The NREL study projects lithium usage out for 50 years (as if technology will remain static) yet concludes that we have enough lithium to meet the needs of Lithium batteries worldwide. As an exercise, we could ask if we have enough lithium to bring us, within 5 years, to an even more advanced energy storage. Within 4 years, the present administration proposes to have 1 million electric vehicles on the roads, including hybrids. Some suggest that that this may be more practical within 5 years. The Nissan Leaf battery uses about 9# of lithium. We would theoretically need about 9 million pounds of lithium over 5 years, or about 4500 tonnes. We presently produce about 25,000 tonnes each year and about 25% of that is used for batteries. Plenty of lithium.

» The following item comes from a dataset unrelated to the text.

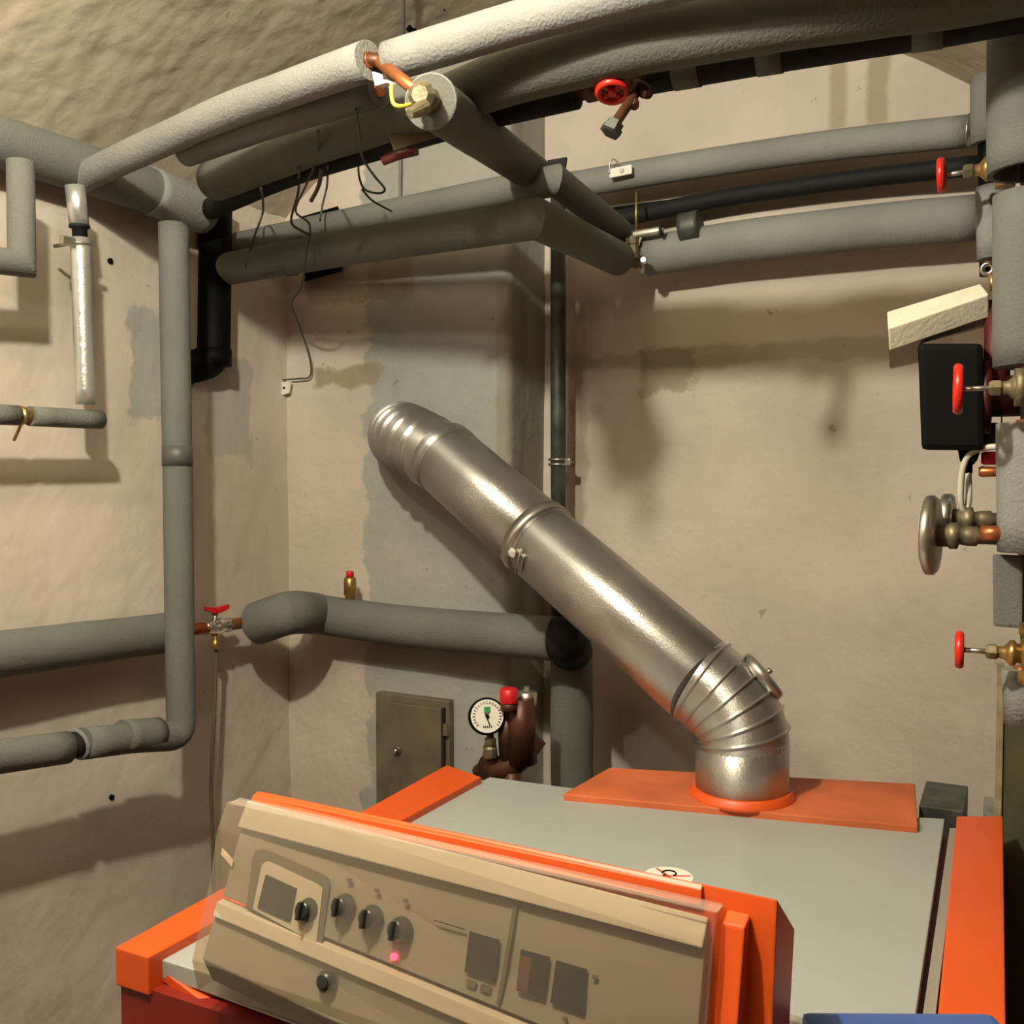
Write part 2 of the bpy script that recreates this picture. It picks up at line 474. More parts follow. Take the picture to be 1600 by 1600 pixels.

Is Carbon Our Only Concern?

We have explored the use of petrol vehicles for over 100 years. The use and options with this transportation are widely known. All electric vehicles are like a key that unlocks options we need. An EV is the most efficient vehicle. The vehicles will be charged primarily at night. This time shifts our power usage and makes our grid more efficient. Battery electric vehicles can be used for backup power and might be even more cheaply powered using solar panels. Such vehicles lead to a decentralization of power. This, in turn, provides security not only from foreign energy supplies but from growing debt, inflation, and interest rates.

A bridge to nowhere

What does this study actually do? What action does it advocate? If lithium were scarce to the point of rationing, I might remotely understand the purpose of such a study. If the adoption of battery electric vehicles were not so useful a public policy, we might question our course of action for that reason. Rather, the study only looks like something of substance. It might be useful if some unusual conditions were to arise, but its conclusions are empty as the initial condition is not met. As such, the study, or at least its use, begins to look like a bridge to nowhere.